* Start Given records *
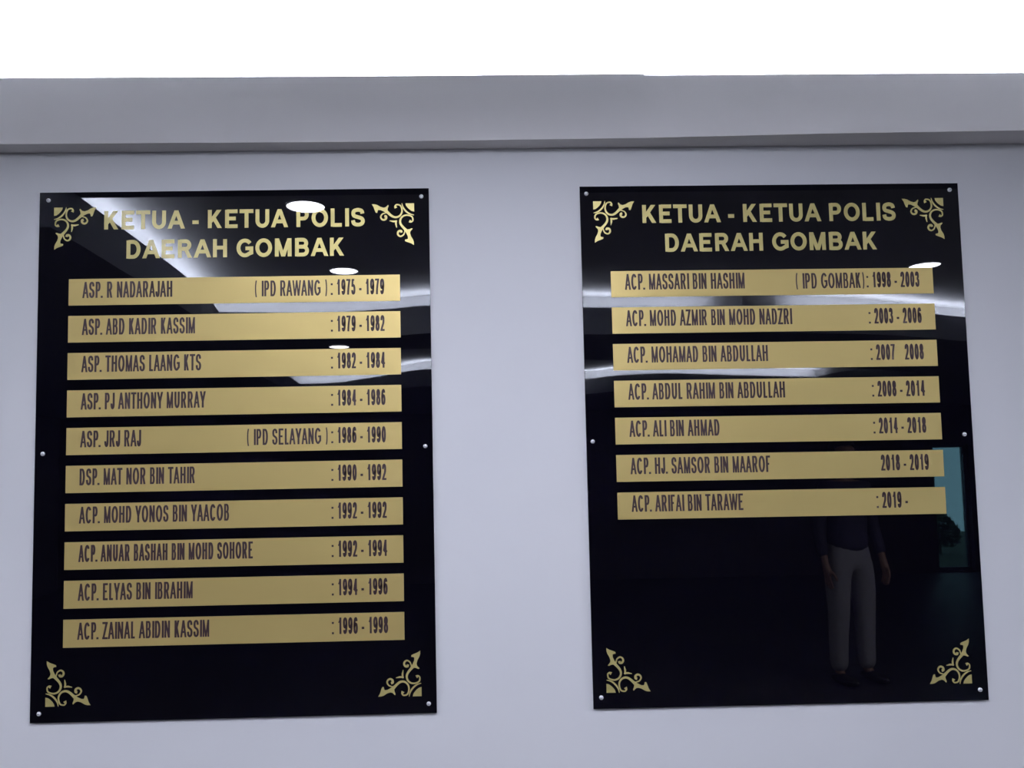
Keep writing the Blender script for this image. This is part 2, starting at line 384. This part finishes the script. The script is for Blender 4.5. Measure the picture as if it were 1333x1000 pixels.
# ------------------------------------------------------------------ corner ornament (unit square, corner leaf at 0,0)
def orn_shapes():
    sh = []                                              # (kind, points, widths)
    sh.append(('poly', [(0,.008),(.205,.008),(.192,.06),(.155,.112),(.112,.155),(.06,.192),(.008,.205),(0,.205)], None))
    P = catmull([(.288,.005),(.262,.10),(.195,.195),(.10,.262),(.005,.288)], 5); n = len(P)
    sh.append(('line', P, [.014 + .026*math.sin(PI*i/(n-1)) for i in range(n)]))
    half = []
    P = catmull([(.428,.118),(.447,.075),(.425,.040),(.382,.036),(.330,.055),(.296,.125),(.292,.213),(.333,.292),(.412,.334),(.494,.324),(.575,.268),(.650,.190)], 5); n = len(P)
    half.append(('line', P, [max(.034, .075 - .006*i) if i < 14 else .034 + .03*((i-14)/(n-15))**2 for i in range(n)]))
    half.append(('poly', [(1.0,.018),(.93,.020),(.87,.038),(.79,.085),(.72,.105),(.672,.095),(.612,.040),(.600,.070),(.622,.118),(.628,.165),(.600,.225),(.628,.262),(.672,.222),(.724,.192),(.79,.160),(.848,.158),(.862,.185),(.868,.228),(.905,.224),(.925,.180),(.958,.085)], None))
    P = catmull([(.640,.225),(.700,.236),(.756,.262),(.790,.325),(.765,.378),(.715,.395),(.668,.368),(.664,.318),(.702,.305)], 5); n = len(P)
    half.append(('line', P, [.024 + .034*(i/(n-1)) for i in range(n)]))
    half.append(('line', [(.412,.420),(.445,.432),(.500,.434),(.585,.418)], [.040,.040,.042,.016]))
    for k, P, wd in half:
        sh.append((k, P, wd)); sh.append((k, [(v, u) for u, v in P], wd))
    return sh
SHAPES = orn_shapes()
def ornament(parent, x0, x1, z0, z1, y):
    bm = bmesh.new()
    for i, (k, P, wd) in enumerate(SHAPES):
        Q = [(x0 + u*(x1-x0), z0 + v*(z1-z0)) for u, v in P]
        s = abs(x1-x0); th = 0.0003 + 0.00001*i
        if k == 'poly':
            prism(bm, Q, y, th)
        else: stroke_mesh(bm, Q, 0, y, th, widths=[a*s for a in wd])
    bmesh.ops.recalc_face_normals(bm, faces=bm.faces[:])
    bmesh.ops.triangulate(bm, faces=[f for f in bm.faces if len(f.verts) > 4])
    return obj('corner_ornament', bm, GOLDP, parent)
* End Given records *
* Start Given records *
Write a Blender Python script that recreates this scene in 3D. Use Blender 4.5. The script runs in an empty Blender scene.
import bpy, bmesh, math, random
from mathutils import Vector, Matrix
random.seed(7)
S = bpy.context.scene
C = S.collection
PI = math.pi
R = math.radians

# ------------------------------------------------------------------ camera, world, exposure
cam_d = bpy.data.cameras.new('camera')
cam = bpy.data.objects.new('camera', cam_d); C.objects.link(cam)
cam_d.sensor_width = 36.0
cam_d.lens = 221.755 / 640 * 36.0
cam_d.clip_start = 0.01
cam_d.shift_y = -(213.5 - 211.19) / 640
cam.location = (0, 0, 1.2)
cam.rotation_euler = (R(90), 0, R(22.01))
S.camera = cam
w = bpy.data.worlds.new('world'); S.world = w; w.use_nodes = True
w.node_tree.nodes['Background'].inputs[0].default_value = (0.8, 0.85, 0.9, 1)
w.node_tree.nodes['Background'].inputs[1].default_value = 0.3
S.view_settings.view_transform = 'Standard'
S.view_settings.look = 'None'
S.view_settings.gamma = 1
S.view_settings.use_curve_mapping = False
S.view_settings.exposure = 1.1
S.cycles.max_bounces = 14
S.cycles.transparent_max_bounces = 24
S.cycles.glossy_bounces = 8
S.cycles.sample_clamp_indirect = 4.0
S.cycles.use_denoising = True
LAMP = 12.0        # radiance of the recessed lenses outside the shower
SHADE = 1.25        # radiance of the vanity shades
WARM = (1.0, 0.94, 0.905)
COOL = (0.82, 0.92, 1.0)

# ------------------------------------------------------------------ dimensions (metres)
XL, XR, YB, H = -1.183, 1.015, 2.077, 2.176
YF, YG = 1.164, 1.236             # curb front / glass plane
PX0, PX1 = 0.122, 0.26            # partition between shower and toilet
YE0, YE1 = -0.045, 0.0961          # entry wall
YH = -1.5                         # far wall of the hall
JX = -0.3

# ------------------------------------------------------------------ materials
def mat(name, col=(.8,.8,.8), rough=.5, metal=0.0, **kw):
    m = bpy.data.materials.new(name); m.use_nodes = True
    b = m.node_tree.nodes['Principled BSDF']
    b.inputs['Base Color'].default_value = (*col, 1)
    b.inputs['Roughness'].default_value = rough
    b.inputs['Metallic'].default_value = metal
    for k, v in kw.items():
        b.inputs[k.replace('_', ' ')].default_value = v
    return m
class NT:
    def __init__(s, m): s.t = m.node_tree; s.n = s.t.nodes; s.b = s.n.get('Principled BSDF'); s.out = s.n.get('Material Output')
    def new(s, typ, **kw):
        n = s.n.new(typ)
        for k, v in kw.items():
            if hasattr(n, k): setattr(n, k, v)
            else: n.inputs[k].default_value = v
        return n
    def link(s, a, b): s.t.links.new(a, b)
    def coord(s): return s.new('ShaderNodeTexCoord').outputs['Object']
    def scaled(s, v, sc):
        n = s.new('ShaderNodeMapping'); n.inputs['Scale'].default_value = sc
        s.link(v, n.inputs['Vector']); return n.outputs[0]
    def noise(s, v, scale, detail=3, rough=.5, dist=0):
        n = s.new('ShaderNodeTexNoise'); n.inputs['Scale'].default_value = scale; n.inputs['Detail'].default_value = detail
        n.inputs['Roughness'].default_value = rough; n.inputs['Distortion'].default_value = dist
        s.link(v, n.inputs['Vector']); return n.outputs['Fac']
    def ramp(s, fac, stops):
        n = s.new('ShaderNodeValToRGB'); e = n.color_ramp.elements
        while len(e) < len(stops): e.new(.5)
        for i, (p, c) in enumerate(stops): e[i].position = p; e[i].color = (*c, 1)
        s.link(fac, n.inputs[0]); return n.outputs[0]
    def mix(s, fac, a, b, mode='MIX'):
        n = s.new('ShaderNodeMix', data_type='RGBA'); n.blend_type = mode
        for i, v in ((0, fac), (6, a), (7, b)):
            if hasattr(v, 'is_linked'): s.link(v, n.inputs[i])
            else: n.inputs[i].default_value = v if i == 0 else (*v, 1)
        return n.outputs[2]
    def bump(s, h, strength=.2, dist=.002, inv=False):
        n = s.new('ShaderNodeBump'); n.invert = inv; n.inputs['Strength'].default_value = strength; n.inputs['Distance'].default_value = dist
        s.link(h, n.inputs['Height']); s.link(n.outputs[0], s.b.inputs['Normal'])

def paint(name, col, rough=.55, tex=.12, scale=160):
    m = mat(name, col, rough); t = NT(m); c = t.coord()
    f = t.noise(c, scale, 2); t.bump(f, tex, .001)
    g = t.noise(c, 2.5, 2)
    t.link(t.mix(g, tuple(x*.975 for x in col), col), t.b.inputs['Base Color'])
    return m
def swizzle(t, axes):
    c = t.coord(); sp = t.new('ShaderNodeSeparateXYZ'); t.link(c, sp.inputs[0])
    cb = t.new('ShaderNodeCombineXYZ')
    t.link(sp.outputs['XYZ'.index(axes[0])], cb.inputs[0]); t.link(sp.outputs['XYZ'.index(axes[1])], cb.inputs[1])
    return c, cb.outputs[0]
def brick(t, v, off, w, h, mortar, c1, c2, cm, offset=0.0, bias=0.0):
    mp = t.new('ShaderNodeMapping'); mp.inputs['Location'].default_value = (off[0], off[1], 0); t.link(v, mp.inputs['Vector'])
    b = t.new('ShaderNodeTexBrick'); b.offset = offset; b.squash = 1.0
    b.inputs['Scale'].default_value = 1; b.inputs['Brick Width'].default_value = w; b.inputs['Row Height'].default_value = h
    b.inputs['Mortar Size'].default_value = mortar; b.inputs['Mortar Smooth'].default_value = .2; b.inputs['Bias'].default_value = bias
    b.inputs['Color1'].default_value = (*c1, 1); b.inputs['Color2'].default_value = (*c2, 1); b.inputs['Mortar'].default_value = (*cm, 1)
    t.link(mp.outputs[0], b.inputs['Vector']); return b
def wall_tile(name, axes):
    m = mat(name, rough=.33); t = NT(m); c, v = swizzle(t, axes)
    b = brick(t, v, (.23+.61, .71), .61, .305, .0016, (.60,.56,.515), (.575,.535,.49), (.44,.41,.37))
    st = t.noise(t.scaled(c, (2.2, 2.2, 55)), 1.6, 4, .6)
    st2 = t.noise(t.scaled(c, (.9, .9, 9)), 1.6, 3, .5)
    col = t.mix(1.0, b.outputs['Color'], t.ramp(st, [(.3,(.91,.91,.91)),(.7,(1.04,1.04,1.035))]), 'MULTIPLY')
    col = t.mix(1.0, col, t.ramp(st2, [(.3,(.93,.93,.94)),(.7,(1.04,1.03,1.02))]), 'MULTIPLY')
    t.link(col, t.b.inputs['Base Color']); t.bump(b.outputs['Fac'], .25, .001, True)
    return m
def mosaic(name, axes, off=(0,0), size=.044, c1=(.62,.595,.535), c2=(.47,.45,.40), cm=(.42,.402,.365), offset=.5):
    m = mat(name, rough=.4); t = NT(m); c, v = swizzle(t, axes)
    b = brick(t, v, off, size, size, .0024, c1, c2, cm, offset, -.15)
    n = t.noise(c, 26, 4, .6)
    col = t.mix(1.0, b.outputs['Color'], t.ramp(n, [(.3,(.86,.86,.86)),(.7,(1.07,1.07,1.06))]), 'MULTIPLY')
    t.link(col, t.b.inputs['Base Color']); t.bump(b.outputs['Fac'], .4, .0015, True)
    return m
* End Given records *
▶ **Problem**
Extract exactly the run of lines beginning at the line with "Write a Blender" and ending at the line with "R = math.radians", including both ends and nothing beyond them.

▶ **Expected output**
Write a Blender Python script that recreates this scene in 3D. Use Blender 4.5. The script runs in an empty Blender scene.
import bpy, bmesh, math, random
from mathutils import Vector, Matrix
random.seed(7)
S = bpy.context.scene
C = S.collection
PI = math.pi
R = math.radians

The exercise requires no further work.